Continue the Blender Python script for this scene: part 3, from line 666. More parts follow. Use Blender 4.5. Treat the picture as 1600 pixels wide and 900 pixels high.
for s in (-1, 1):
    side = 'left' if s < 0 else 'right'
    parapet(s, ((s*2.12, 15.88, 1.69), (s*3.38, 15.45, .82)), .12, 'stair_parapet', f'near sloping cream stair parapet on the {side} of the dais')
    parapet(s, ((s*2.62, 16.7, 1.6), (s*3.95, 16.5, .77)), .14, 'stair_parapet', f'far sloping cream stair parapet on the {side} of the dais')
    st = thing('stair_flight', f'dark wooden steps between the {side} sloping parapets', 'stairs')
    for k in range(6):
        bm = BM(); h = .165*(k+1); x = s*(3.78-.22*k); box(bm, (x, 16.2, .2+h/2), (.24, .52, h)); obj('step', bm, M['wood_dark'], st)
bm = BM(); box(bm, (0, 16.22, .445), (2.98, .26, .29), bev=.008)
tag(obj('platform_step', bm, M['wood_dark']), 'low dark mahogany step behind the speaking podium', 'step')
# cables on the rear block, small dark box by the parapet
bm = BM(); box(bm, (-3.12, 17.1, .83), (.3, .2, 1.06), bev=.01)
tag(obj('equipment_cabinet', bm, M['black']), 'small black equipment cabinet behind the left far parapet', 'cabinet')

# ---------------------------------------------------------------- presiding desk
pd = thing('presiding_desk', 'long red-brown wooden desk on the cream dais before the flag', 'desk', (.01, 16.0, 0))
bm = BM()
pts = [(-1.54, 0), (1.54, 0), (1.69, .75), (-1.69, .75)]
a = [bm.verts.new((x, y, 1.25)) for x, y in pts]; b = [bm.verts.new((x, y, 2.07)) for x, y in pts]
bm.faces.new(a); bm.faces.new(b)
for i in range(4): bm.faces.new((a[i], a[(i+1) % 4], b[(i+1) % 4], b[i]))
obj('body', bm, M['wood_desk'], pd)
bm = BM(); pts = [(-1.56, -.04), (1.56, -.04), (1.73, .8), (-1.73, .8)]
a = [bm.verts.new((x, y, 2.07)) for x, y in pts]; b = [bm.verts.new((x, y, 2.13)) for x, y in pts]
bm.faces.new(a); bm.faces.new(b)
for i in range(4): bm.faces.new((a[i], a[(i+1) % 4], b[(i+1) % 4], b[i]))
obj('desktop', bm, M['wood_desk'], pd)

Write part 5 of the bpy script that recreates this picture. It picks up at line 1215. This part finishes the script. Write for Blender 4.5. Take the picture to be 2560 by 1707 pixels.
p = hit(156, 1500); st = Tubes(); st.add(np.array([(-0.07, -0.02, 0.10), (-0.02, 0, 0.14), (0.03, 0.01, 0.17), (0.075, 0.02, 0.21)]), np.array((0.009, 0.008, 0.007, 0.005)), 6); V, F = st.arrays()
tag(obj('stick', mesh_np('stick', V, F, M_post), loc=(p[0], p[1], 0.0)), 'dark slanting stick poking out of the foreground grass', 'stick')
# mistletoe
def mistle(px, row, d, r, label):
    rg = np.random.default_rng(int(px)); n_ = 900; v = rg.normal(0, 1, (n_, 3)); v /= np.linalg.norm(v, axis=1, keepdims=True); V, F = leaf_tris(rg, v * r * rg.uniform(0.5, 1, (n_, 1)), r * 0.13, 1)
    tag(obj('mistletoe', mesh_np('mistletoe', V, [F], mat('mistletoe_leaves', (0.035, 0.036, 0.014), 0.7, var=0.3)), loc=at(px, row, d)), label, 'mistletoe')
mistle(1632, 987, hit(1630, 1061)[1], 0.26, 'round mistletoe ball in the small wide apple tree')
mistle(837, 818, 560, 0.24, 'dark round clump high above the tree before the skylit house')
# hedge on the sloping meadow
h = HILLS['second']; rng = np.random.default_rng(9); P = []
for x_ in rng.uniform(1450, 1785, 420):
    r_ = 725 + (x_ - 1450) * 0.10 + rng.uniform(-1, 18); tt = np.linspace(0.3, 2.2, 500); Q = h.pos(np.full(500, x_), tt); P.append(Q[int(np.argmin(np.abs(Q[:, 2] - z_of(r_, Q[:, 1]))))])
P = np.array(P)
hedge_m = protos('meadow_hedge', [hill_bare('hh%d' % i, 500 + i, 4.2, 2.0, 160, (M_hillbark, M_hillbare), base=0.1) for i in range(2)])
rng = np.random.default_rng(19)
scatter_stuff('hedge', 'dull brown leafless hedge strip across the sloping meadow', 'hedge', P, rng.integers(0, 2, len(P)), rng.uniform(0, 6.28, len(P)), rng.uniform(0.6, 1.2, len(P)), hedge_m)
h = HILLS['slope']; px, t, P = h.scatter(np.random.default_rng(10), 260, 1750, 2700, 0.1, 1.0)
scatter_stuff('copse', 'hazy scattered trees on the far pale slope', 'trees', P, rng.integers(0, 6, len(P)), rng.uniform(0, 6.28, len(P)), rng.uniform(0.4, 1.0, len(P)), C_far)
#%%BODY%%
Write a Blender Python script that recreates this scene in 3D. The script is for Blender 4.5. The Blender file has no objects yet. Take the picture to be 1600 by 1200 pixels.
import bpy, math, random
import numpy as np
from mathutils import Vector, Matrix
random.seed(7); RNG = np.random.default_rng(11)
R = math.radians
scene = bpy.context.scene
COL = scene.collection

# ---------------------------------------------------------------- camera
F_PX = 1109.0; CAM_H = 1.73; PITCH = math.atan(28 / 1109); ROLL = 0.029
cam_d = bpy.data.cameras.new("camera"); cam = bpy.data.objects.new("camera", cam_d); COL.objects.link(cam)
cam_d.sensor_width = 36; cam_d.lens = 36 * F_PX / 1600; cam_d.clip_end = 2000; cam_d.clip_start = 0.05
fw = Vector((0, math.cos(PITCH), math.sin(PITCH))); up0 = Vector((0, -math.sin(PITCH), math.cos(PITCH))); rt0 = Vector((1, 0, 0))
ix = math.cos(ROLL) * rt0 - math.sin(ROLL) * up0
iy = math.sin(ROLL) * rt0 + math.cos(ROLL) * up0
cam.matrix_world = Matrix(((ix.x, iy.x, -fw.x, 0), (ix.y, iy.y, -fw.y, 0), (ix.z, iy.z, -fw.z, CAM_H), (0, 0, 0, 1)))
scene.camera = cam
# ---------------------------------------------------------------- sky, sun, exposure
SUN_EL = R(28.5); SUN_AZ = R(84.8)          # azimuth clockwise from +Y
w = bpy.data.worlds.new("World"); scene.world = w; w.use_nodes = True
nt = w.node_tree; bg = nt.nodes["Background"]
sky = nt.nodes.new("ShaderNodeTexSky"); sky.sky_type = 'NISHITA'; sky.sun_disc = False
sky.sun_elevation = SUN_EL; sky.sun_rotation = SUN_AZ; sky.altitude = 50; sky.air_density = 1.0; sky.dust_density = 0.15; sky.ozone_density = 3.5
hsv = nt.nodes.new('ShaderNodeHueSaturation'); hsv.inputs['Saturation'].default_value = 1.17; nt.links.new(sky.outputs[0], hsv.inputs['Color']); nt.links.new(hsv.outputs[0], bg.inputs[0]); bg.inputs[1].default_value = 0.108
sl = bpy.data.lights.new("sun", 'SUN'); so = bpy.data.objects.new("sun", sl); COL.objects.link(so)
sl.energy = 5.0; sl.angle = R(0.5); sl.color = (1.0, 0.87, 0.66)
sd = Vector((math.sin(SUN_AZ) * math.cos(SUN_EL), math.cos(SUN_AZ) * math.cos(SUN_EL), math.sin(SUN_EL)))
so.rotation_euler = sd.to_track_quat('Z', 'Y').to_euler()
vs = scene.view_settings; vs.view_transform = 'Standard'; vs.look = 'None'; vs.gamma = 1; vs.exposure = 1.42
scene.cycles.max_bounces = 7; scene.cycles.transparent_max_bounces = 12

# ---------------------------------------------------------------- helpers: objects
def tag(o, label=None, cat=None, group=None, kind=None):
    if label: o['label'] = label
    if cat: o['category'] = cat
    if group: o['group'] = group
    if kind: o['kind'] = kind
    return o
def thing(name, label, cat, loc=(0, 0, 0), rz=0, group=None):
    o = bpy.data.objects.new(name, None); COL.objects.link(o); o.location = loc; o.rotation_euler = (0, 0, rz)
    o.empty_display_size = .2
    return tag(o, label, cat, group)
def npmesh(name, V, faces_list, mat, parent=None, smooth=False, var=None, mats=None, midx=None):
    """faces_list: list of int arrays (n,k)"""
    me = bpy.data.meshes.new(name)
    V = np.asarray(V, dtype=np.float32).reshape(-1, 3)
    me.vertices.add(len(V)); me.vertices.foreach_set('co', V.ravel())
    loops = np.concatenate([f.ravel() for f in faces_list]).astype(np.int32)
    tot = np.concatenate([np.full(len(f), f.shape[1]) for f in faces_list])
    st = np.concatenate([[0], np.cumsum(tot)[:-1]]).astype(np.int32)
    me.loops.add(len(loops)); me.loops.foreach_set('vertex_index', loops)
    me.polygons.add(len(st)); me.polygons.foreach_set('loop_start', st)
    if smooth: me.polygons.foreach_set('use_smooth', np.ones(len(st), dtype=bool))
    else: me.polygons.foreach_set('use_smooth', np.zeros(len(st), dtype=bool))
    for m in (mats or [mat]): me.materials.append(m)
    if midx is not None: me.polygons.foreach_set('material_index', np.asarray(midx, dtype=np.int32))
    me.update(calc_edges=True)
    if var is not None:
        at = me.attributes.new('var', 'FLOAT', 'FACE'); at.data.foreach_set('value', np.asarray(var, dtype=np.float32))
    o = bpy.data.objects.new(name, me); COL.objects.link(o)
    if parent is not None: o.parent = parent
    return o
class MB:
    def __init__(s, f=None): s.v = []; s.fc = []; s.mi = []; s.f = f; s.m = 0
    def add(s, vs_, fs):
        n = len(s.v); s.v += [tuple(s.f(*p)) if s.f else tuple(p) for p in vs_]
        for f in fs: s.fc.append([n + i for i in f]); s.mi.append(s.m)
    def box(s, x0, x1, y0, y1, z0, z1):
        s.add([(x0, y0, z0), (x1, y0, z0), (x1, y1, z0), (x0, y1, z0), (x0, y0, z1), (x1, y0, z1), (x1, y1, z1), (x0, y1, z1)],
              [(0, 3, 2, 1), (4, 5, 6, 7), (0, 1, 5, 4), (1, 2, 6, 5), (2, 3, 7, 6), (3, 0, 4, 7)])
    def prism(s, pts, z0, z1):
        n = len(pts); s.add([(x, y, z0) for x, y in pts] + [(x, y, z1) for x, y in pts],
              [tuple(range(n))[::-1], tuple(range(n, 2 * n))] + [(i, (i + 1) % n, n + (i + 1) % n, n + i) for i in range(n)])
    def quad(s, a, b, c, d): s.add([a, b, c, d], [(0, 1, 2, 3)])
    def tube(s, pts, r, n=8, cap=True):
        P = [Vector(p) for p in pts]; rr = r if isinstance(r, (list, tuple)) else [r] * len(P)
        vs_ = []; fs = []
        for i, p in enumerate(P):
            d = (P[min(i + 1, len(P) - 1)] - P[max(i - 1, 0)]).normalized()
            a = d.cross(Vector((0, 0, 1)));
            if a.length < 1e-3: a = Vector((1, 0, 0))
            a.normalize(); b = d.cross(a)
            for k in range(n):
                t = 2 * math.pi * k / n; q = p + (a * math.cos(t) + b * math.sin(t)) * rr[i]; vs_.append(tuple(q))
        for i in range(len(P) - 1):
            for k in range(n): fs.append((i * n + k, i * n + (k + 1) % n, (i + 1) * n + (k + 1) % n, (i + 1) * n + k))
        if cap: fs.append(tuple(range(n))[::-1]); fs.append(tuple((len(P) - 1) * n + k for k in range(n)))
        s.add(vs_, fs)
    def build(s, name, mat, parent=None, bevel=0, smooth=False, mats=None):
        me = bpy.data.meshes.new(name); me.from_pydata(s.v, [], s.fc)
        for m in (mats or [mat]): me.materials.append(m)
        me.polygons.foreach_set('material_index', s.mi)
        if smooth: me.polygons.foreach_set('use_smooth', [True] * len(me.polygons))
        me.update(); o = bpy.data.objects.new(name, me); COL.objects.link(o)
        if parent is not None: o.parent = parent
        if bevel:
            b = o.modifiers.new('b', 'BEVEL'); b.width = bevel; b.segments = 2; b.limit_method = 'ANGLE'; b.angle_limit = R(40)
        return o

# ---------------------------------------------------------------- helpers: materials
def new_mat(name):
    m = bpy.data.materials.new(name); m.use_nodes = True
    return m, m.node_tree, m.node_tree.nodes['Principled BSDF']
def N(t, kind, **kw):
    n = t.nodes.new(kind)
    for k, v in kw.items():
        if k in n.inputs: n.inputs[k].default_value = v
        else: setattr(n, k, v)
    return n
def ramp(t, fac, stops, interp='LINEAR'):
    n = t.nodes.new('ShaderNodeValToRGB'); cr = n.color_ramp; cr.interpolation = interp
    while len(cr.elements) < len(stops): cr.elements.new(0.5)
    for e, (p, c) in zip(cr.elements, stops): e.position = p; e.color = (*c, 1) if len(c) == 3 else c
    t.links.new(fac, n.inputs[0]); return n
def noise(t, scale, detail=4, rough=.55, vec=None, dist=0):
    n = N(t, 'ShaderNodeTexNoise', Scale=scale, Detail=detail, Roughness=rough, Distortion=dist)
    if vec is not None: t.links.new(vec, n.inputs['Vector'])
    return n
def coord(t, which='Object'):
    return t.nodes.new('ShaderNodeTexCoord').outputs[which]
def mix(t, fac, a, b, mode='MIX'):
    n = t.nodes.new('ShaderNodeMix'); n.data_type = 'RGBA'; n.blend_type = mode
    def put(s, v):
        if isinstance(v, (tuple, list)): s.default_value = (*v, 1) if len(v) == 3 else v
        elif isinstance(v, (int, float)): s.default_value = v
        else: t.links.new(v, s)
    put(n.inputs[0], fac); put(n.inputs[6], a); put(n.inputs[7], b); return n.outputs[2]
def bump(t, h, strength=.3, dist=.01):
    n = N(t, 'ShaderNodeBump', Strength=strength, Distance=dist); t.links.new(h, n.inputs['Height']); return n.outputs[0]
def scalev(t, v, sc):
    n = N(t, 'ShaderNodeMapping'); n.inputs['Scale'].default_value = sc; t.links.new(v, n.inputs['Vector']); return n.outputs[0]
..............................
- _WHAT YOU WILL DO_:
Your task is to quote exactly the lines beginning with the one that contains "Write a Blender" and ending with the one that contains "COL = scene.collection", with nothing left out or added.

- _THE ANSWER_:
Write a Blender Python script that recreates this scene in 3D. The script is for Blender 4.5. The Blender file has no objects yet. Take the picture to be 1600 by 1200 pixels.
import bpy, math, random
import numpy as np
from mathutils import Vector, Matrix
random.seed(7); RNG = np.random.default_rng(11)
R = math.radians
scene = bpy.context.scene
COL = scene.collection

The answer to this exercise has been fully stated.